The nation of Mali signed an international treaty banning the use of cluster bombs. But it is now using cluster bombs against its own civilian population, dropping them on remote villages in the country’s north.
The cluster bombs are being used by Mali’s military and its Russian mercenaries “operating in northern Mali.” “Reports circulating in recent days” chronicle how “cluster munitions were dropped” repeatedly “in Tomboctou and Kidal regions of Mali. Images circulating online” show “Russian-made RBK-500 cluster bombs and ShOAB-0.5 submunitions.”
The Kidal region is inhabited by the Tuaregs, a partly white minority group in Mali, an overwhelmingly black African country. The Tuaregs have faced pervasive discrimination in Mali and the neighboring country of Niger. In neighboring Niger, soldiers have routinely killed Tuareg civilians, including old men. In May 1990, following an attack on a local police station, the military of Niger arrested, tortured, and killed several hundred Tuareg civilians in Tchin-Tabaradene, Gharo, and In-Gall.
Wikipedia notes that “because cluster bombs release many small bomblets over a wide area, they pose risks to civilians both during attacks and afterwards. Unexploded bomblets can kill or maim civilians and unintended targets long after a conflict has ended and are costly to locate and remove. This failure rate ranges from two percent to over 40 percent.”
The cluster-bomb attacks are occurring even though “Mali ratified the Convention on Cluster Munitions in 2010, making it legally bound never to use, produce, transfer, or stockpile these weapons. State Parties” like Mali “are also prohibited from assisting or inducing others to engage in any of these prohibited activities, meaning support for Russian use would also be a violation of the Convention. The Convention further requires States Parties to discourage States not party from using cluster munitions.”

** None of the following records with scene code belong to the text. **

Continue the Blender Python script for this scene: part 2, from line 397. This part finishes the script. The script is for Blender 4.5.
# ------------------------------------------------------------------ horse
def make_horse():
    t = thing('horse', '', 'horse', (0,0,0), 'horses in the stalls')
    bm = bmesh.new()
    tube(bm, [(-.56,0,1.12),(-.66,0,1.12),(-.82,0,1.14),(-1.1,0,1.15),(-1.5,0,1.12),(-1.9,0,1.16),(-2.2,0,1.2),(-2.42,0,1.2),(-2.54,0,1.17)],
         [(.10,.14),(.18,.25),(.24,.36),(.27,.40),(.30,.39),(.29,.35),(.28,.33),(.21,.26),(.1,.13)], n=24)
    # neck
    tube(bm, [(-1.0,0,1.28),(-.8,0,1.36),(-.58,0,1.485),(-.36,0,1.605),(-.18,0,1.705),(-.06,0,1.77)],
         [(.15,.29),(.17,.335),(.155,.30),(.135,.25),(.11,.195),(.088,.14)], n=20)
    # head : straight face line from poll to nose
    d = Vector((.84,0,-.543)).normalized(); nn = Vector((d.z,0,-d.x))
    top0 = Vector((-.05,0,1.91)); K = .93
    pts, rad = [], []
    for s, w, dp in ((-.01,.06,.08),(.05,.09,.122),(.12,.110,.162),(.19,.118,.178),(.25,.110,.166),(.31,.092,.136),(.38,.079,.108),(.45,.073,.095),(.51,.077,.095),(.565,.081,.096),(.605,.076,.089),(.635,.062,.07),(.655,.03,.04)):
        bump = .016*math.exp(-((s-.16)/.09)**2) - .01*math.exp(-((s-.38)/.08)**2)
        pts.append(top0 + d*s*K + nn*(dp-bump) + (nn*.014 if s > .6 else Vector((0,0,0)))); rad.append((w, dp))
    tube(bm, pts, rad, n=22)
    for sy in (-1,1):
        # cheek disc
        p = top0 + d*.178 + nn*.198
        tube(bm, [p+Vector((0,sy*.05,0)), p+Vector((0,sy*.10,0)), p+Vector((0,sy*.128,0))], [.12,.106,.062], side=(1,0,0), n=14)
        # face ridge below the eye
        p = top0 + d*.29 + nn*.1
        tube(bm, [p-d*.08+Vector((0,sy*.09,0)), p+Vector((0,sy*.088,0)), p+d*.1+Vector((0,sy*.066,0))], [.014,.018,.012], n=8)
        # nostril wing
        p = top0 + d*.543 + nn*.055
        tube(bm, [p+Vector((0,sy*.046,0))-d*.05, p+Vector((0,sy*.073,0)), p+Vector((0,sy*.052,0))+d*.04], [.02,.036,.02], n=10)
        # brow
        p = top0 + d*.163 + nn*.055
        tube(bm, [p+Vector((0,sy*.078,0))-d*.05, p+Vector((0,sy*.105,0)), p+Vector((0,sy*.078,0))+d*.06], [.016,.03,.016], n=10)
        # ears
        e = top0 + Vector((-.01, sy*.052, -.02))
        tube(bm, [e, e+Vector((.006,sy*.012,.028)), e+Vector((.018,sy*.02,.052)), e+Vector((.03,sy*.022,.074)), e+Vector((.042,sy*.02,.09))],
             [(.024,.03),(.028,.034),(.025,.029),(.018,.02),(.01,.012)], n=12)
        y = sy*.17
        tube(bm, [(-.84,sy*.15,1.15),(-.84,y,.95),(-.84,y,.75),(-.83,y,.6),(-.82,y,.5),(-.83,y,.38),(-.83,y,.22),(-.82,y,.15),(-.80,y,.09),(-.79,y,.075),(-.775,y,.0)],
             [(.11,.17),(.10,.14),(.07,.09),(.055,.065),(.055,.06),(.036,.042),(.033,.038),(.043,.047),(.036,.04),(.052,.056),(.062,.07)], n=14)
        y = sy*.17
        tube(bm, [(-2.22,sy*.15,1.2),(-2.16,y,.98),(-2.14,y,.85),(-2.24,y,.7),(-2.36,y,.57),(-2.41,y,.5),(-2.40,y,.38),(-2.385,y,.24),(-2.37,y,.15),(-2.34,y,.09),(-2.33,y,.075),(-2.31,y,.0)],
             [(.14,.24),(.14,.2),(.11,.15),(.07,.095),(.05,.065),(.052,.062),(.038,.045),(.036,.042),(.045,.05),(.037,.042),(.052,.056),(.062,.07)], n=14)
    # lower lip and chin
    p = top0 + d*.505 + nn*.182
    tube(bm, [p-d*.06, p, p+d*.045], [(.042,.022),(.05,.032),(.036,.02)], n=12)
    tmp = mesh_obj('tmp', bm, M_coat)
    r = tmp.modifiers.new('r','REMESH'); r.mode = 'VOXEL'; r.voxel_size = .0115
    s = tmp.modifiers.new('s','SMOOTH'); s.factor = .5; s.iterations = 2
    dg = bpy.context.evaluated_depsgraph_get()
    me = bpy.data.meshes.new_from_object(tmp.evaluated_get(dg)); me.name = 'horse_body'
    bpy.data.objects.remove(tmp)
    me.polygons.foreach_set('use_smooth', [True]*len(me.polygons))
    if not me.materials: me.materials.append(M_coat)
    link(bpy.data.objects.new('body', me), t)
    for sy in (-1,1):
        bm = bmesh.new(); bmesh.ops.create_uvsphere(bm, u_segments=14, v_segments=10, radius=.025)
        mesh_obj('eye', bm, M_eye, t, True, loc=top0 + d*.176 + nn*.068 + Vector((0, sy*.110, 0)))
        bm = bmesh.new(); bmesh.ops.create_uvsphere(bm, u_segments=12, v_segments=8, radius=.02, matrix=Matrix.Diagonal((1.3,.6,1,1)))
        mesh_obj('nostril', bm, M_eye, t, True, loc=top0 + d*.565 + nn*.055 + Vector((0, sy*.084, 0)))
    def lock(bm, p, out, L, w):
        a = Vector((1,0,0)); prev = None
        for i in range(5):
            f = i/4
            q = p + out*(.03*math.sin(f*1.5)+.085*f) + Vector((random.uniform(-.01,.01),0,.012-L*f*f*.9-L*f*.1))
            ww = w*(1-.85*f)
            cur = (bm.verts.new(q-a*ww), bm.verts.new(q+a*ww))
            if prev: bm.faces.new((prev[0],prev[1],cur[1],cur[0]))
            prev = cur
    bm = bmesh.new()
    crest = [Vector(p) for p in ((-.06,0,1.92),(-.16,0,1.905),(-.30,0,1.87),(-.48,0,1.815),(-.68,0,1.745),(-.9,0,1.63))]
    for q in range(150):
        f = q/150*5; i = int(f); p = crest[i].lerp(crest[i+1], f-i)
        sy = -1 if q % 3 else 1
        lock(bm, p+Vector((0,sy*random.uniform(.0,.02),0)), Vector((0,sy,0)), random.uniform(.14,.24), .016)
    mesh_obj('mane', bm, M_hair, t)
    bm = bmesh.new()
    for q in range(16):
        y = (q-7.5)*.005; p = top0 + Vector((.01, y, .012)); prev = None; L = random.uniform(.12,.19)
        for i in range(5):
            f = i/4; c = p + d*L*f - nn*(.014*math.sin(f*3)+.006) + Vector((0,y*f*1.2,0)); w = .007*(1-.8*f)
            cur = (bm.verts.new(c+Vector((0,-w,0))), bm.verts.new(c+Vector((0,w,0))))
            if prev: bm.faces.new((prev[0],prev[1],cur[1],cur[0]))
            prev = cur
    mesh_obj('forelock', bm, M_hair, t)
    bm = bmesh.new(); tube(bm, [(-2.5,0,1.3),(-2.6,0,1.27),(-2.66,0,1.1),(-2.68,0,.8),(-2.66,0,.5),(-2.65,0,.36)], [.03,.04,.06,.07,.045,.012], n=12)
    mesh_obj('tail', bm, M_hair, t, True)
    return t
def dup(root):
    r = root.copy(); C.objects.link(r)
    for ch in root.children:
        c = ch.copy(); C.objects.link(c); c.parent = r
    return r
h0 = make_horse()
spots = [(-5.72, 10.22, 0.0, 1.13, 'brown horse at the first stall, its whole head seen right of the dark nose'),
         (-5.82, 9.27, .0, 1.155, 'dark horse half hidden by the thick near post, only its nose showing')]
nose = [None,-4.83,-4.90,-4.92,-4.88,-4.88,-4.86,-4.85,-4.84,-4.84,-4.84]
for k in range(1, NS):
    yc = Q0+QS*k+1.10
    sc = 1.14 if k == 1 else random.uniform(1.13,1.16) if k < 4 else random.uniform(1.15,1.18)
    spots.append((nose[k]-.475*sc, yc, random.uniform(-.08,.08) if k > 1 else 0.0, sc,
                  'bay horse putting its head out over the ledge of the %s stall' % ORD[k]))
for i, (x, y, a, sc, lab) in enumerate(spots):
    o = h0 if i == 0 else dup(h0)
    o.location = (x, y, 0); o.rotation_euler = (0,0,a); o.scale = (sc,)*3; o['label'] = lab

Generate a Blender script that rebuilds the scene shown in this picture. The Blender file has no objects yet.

“In addition to the comprehensive ban of cluster munitions under the Convention, international humanitarian law also requires all parties to an armed conflict to distinguish between the civilian population and combatants, and between civilian objects and military objectives. The use of cluster munitions violates these fundamental principles as their wide area impact means they kill, wound, and destroy indiscriminately. The use of cluster munitions also results in widespread contamination by dangerous cluster munition remnants that endanger civilians long after conflict ends.”